### Exercise
Please print all of the material below, word for word.

··· Provided data

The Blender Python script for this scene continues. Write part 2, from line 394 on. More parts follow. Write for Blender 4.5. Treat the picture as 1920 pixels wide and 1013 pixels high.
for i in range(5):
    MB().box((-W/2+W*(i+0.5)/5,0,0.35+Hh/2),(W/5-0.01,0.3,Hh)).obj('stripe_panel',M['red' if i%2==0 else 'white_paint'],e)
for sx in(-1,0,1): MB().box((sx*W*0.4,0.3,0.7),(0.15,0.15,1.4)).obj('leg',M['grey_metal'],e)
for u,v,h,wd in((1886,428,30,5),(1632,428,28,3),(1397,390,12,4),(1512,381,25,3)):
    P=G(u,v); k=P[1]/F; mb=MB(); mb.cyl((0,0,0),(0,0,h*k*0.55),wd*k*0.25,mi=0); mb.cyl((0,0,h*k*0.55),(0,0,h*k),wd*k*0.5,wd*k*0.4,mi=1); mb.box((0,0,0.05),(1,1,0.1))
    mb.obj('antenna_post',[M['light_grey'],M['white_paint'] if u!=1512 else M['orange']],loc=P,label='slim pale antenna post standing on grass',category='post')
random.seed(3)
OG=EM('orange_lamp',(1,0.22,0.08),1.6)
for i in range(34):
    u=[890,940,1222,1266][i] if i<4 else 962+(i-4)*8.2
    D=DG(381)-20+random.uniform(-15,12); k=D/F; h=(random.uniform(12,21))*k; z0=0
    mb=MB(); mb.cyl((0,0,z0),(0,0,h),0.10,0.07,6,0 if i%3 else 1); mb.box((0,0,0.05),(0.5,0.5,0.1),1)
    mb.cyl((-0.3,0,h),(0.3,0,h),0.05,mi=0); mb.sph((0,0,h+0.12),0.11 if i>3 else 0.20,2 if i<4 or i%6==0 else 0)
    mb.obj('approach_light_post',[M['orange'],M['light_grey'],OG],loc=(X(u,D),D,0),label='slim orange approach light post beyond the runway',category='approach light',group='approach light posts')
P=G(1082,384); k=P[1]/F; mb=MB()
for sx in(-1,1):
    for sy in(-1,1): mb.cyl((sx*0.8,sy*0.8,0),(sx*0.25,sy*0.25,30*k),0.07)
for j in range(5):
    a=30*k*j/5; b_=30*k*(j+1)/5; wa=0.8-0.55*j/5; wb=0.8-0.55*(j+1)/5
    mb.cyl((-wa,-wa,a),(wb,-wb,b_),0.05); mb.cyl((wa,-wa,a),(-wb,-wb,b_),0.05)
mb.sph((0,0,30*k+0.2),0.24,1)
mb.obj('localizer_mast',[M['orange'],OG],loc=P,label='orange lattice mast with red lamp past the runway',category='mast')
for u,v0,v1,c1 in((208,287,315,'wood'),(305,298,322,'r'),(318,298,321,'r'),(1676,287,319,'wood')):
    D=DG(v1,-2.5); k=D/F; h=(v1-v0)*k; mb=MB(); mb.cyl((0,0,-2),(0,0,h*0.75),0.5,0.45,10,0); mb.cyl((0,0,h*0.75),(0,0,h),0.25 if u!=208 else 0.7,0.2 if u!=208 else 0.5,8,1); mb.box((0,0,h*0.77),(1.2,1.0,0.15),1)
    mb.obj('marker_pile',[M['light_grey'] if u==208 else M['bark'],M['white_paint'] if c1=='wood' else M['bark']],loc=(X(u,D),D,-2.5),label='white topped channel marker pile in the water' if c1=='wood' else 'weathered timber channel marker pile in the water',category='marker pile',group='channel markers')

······

### Correct answer
The Blender Python script for this scene continues. Write part 2, from line 394 on. More parts follow. Write for Blender 4.5. Treat the picture as 1920 pixels wide and 1013 pixels high.
for i in range(5):
    MB().box((-W/2+W*(i+0.5)/5,0,0.35+Hh/2),(W/5-0.01,0.3,Hh)).obj('stripe_panel',M['red' if i%2==0 else 'white_paint'],e)
for sx in(-1,0,1): MB().box((sx*W*0.4,0.3,0.7),(0.15,0.15,1.4)).obj('leg',M['grey_metal'],e)
for u,v,h,wd in((1886,428,30,5),(1632,428,28,3),(1397,390,12,4),(1512,381,25,3)):
    P=G(u,v); k=P[1]/F; mb=MB(); mb.cyl((0,0,0),(0,0,h*k*0.55),wd*k*0.25,mi=0); mb.cyl((0,0,h*k*0.55),(0,0,h*k),wd*k*0.5,wd*k*0.4,mi=1); mb.box((0,0,0.05),(1,1,0.1))
    mb.obj('antenna_post',[M['light_grey'],M['white_paint'] if u!=1512 else M['orange']],loc=P,label='slim pale antenna post standing on grass',category='post')
random.seed(3)
OG=EM('orange_lamp',(1,0.22,0.08),1.6)
for i in range(34):
    u=[890,940,1222,1266][i] if i<4 else 962+(i-4)*8.2
    D=DG(381)-20+random.uniform(-15,12); k=D/F; h=(random.uniform(12,21))*k; z0=0
    mb=MB(); mb.cyl((0,0,z0),(0,0,h),0.10,0.07,6,0 if i%3 else 1); mb.box((0,0,0.05),(0.5,0.5,0.1),1)
    mb.cyl((-0.3,0,h),(0.3,0,h),0.05,mi=0); mb.sph((0,0,h+0.12),0.11 if i>3 else 0.20,2 if i<4 or i%6==0 else 0)
    mb.obj('approach_light_post',[M['orange'],M['light_grey'],OG],loc=(X(u,D),D,0),label='slim orange approach light post beyond the runway',category='approach light',group='approach light posts')
P=G(1082,384); k=P[1]/F; mb=MB()
for sx in(-1,1):
    for sy in(-1,1): mb.cyl((sx*0.8,sy*0.8,0),(sx*0.25,sy*0.25,30*k),0.07)
for j in range(5):
    a=30*k*j/5; b_=30*k*(j+1)/5; wa=0.8-0.55*j/5; wb=0.8-0.55*(j+1)/5
    mb.cyl((-wa,-wa,a),(wb,-wb,b_),0.05); mb.cyl((wa,-wa,a),(-wb,-wb,b_),0.05)
mb.sph((0,0,30*k+0.2),0.24,1)
mb.obj('localizer_mast',[M['orange'],OG],loc=P,label='orange lattice mast with red lamp past the runway',category='mast')
for u,v0,v1,c1 in((208,287,315,'wood'),(305,298,322,'r'),(318,298,321,'r'),(1676,287,319,'wood')):
    D=DG(v1,-2.5); k=D/F; h=(v1-v0)*k; mb=MB(); mb.cyl((0,0,-2),(0,0,h*0.75),0.5,0.45,10,0); mb.cyl((0,0,h*0.75),(0,0,h),0.25 if u!=208 else 0.7,0.2 if u!=208 else 0.5,8,1); mb.box((0,0,h*0.77),(1.2,1.0,0.15),1)
    mb.obj('marker_pile',[M['light_grey'] if u==208 else M['bark'],M['white_paint'] if c1=='wood' else M['bark']],loc=(X(u,D),D,-2.5),label='white topped channel marker pile in the water' if c1=='wood' else 'weathered timber channel marker pile in the water',category='marker pile',group='channel markers')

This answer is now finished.